Vescovo e Santo
Il culto di San Siro nel territorio sanremese è di origine antichissima e si allaccia al periodo in cui Siro, vescovo di Genova dimorò in questa terra.
Non è possibile stabilire la data precisa perché la cronologia dei primi vescovi di Genova è molto incerta: alcuni ritengono l'anno 324, altri gli anni dal 349 al 381, altri ancora il 510-530 e qualcuno ipotizza periodi ancora successivi.
Certo è che Siro, ancora prima di essere nominato vescovo, abitò nel territorio matuziano predicando la religione di Cristo e compiendo miracoli: le cronache di storiografia religiosa narrano, ad esempio, che la figlia di un certo Gallione, esattore delle tasse, abitante in una località a quattro miglia dal territorio matuziano fu liberata dal demonio per opera dello stesso Siro.

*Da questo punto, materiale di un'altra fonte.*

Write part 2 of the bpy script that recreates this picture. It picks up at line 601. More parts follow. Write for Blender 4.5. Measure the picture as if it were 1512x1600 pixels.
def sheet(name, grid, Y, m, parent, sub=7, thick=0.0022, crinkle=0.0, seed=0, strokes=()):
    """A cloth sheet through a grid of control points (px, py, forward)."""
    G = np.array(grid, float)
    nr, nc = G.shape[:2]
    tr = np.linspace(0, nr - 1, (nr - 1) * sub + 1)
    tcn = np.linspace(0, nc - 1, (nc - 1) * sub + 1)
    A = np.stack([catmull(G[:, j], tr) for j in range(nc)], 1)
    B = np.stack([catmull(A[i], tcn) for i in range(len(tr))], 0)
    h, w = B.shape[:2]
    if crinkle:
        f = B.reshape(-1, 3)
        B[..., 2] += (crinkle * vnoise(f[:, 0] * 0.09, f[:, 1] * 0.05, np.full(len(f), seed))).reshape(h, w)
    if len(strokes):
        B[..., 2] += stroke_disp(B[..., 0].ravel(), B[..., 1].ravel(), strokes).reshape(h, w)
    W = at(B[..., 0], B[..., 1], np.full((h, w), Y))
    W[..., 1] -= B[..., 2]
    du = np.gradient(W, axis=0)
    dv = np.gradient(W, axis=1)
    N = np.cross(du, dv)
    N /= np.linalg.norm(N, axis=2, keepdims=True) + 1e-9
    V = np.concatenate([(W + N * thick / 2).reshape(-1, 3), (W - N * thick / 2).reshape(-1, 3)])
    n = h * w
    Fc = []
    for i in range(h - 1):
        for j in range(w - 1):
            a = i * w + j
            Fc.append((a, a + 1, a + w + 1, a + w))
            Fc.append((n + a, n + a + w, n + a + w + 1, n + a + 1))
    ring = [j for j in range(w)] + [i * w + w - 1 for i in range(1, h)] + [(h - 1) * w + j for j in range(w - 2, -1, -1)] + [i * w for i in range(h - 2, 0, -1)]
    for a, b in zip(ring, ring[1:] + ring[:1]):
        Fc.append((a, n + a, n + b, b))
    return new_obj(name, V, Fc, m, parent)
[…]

I Sanremesi, non si dimenticarono di lui, per le opere di bene che aveva compiuto e continuarono a venerarlo anche quando, tornato a Genova, fu nominato Vescovo.
Nonostante un altro vescovo, San Romolo, avesse raggiunto il territorio sanremese e avesse operato miracoli, guadagnandosi la stima e la venerazione degli abitanti, tuttavia il culto per San Siro non venne meno ed entrambi furono considerati come i protettori del territorio.
Alla morte, San Romolo fu sepolto presso la tomba del corepiscopo Ormisda che era andato a predicare il Vangelo in terra di Matuzia poco prima che vi si recasse San Siro: è molto probabile che su quella tomba Siro abbia innalzato un altare per celebrare le funzioni religiose, che costituì il primo nucleo di quella che attraverso i secoli sarebbe diventata l'attuale cattedrale di San Siro.
Dopo alcuni anni di predicazione in terra matuziana Siro sarebbe stato richiamato a Genova dal vescovo Felice ed alla morte di questi sarebbe stato acclamato vescovo della città.
Racconta la leggenda che a quel tempo a Genova c'era un grosso basilisco che stava in fondo a un pozzo, appestando col suo fiato la città. San Siro dopo un triduo di preghiere e penitenza andò presso il pozzo, vi calò un secchio e ordinò al basilisco di entrarvi. L'animale obbedì al santo che, dopo averlo tirato su dal pozzo gli ordinò di gettarsi in mare.
Il basilisco obbedì e scomparve per sempre. Con questa leggenda si voleva probabilmente ricordare la lotta condotta dal santo per combattere l’eresia ariana, simboleggiata dal mostruoso animale.
Le fonti sono concordi nell'indicare in una trentina d'anni la durata del suo episcopato.
Il Martirologio Romano colloca la sua morte al 29 giugno, probabilmente del 381, tuttavia nelle chiese liguri a lui dedicate la sua festa si celebra il 7 luglio, giorno in cui viene commemorata la traslazione delle sue reliquie nella cattedrale genovese di San Lorenzo (7 luglio 1019) ad opera del vescovo Landolfo I. Sarebbe morto vecchio e in fama di santità.
Fu sepolto a Genova, nella Basilica dei Dodici Apostoli, che gli fu poi intitolata. Si racconta che mentre il suo corpo veniva portato alla basilica, un nauclerio libico raccolse con un fazzoletto il sangue che il vescovo perdeva dal naso. Quando l'uomo tornò al suo paese il fazzoletto compì molti miracoli tra cui la guarigione di bambini.
Oltre a quelle già ricordate di Genova e Struppa, altre chiese a lui intitolate si trovano a Nervi, Langasco (Campomorone) e Viganego (Bargagli). A Sanremo gli fu appunto dedicata una cattedrale.
Le reliquie del santo sarebbero custodite nell'altare maggiore della cattedrale di San Lorenzo, insieme a quelle dei tre santi vescovi Valentino, Felice e Romolo.